Apesar de ter seu poder e influência limitados por sua condição de princesa e imperatriz, D. Leopoldina é revelada como uma figura inteligente e preparada para a vida política, que possuía uma visão clara do que entendia ser o melhor para o Brasil e fez o possível para chegar ao destino que ela entendia como certo. Por anos sua figura ficou ligada à da esposa traída e melancólica — o que não deixa de ser verdade, principalmente nos últimos anos de sua curta vida (Leopoldina faleceu aos 29 anos) —, mas D. Maria Leopoldina foi muito mais do que isso. Sua morte precoce comoveu a todos no país, que a viam com muito carinho. Alguns historiadores levantam a possibilidade de que Maria Leopoldina tenha sido agredida por D. Pedro e que isso, somado ao aborto que ela sofreu, a levou a óbito, mas não há provas que confirmem esse fato.
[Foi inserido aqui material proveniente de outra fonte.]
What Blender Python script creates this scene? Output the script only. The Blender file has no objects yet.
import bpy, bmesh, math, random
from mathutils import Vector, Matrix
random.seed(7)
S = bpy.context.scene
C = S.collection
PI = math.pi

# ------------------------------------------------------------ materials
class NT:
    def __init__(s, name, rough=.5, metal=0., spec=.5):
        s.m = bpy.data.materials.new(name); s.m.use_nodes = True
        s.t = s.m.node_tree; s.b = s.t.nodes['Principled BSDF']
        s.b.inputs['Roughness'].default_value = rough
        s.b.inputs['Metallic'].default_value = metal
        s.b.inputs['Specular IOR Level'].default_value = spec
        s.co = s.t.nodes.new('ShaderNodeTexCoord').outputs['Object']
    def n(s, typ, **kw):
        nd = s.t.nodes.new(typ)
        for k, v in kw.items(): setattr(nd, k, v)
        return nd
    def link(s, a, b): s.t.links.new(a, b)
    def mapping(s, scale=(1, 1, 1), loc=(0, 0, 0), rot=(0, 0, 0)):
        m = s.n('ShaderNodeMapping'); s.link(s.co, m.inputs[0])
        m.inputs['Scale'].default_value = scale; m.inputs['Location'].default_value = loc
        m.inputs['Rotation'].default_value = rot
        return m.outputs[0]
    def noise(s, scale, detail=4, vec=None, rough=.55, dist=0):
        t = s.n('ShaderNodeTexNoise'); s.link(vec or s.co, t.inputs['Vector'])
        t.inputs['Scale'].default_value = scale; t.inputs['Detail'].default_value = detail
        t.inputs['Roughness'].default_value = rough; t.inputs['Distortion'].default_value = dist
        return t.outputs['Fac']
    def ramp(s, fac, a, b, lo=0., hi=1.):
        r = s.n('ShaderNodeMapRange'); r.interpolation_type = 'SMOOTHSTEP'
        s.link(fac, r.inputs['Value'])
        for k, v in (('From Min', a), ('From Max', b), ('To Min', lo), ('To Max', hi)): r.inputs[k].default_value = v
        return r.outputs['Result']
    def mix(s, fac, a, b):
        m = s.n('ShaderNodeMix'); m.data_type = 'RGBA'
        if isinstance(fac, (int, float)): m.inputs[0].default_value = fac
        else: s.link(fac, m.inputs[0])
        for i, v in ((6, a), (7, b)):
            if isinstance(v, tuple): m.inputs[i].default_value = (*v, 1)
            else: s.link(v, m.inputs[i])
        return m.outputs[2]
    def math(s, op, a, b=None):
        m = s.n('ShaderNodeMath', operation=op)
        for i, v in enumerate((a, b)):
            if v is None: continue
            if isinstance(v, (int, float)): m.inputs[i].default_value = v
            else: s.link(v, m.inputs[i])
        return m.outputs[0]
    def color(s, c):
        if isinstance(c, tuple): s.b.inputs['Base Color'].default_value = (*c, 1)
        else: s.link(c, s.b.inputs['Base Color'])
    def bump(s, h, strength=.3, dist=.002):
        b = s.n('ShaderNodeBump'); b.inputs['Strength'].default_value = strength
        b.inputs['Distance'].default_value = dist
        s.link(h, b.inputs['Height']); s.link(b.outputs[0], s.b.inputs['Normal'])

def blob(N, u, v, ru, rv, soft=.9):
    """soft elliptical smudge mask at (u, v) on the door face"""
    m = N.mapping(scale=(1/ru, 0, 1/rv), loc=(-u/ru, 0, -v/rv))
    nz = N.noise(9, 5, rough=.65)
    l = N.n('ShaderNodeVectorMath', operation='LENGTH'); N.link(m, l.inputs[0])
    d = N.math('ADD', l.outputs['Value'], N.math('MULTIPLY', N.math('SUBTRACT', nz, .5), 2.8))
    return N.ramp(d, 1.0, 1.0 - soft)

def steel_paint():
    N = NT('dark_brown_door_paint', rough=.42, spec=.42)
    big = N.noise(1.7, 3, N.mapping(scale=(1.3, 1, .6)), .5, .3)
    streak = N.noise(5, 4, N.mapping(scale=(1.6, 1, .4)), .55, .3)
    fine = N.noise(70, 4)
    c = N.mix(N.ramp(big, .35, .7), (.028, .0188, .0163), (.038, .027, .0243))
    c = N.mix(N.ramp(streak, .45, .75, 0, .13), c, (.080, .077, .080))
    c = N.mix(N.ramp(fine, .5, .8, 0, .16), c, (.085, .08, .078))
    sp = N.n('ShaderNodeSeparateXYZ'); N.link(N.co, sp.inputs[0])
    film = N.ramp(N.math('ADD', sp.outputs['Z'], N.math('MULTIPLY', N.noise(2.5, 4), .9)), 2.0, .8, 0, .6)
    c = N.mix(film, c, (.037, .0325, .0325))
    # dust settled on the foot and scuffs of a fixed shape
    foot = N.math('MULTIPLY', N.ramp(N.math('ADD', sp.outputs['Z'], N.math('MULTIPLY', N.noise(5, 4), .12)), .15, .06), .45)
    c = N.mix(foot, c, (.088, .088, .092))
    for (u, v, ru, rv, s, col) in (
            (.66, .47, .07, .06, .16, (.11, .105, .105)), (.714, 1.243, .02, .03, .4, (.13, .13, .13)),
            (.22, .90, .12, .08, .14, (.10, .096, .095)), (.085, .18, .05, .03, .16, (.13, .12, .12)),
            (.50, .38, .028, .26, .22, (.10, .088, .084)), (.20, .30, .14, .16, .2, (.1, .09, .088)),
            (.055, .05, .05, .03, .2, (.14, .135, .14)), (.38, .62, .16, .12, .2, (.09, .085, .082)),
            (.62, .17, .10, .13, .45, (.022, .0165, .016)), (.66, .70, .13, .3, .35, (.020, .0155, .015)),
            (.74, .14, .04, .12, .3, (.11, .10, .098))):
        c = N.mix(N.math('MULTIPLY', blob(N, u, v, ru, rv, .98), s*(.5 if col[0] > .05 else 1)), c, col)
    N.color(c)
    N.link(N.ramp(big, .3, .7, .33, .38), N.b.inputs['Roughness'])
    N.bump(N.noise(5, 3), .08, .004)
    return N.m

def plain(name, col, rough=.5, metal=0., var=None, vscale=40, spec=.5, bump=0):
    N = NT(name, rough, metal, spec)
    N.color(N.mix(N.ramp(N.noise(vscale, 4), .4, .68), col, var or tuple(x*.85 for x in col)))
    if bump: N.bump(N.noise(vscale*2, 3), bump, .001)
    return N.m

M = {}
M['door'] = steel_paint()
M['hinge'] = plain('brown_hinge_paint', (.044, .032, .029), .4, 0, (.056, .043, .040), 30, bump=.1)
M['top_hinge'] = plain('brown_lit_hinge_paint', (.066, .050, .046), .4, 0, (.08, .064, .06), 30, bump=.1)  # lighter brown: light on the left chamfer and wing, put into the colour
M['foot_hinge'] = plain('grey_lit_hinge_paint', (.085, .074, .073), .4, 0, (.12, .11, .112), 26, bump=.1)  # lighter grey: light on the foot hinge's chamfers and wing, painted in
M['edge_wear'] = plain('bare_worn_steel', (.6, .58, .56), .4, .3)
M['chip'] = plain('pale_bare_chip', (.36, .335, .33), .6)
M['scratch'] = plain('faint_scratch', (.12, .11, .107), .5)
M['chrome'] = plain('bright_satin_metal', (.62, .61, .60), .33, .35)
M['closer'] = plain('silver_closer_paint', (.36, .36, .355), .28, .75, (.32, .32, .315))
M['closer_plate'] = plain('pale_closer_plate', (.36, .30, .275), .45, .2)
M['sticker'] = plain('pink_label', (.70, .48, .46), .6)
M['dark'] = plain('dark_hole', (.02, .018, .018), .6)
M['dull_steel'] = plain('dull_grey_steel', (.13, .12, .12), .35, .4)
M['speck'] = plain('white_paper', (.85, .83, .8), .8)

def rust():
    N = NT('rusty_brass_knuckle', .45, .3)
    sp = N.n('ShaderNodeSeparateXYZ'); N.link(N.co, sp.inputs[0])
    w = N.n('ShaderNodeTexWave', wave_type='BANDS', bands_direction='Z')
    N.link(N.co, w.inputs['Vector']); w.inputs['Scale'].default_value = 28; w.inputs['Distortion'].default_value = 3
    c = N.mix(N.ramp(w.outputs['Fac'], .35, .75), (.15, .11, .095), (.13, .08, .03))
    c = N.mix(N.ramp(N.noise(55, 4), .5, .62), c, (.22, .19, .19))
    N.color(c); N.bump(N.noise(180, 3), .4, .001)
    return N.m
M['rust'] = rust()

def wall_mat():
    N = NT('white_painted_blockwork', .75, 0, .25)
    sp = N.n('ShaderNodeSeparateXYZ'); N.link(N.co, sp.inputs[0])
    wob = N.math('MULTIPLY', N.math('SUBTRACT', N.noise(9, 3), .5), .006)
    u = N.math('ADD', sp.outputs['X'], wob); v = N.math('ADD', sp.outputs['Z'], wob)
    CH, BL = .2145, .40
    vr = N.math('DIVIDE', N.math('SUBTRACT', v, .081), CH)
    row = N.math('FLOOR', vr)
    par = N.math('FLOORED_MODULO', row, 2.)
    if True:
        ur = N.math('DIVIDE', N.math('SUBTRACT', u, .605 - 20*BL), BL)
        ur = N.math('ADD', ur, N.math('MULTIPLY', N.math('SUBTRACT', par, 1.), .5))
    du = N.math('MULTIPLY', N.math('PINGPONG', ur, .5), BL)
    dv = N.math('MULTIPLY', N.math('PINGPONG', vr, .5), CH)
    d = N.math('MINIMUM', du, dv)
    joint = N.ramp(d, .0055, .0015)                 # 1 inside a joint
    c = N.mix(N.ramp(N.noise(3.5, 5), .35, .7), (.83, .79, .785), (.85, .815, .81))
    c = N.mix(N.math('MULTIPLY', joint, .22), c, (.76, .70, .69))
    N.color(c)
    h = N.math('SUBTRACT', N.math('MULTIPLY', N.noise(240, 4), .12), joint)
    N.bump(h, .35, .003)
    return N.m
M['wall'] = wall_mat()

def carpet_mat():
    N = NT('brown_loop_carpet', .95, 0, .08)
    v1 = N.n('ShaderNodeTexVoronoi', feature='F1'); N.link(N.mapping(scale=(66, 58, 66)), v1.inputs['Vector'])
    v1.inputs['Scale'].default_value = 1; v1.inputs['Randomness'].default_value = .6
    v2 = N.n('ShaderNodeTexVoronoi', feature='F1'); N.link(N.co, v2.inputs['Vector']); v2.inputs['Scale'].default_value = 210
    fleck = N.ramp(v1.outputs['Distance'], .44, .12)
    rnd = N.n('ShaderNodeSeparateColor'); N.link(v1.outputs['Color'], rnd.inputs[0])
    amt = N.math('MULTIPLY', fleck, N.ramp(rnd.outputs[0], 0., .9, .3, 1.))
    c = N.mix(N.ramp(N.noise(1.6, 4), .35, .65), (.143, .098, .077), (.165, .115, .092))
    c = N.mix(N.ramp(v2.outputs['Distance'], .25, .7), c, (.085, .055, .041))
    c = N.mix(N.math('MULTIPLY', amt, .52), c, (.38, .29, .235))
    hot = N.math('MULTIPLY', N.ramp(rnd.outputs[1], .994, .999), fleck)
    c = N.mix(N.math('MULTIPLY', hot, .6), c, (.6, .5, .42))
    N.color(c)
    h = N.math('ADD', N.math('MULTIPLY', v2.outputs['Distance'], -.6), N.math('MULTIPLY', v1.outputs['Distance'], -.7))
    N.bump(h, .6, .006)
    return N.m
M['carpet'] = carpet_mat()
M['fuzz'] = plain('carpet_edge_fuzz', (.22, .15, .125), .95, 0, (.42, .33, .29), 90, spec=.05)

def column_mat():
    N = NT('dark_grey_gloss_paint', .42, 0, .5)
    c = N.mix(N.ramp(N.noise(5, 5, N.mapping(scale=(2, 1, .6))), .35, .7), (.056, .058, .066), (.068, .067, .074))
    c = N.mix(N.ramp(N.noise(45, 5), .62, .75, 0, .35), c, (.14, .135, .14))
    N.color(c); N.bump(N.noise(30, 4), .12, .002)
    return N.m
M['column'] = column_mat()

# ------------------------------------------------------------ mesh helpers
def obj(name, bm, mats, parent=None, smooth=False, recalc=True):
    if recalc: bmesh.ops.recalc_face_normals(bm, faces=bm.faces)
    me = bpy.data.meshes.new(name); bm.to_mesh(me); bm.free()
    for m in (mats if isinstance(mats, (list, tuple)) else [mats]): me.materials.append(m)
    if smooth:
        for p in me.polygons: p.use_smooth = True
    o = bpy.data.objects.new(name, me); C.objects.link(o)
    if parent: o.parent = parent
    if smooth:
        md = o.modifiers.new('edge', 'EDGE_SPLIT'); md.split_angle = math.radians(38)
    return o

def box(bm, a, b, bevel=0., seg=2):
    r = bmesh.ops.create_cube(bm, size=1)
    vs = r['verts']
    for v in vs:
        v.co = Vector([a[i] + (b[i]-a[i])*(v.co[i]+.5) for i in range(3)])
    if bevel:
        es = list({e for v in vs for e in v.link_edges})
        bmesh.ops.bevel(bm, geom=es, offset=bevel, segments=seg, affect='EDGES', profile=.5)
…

O que fica para a História é que D. Maria Leopoldina abraçou com vontade a nova pátria e fez o possível, diante de sua posição, para melhorar a vida da colônia e vê-la liberta de Portugal. Ainda não é possível saber o que será de sua representação na novela Novo Mundo, mas é importante e de enorme valor ver uma figura feminina sendo colocada sob uma nova luz. D. Maria Leopoldina já recebeu algumas representações na cultura pop, tanto no cinema quanto na televisão, mas é sempre significativo ter uma mulher tomando o controle de sua própria narrativa, mesmo que dentro da ficção de uma novela. D. Maria Leopoldina fez muito pelo Brasil, quando poucos em sua posição teriam feito o mesmo — e por isso deve ser lembrada.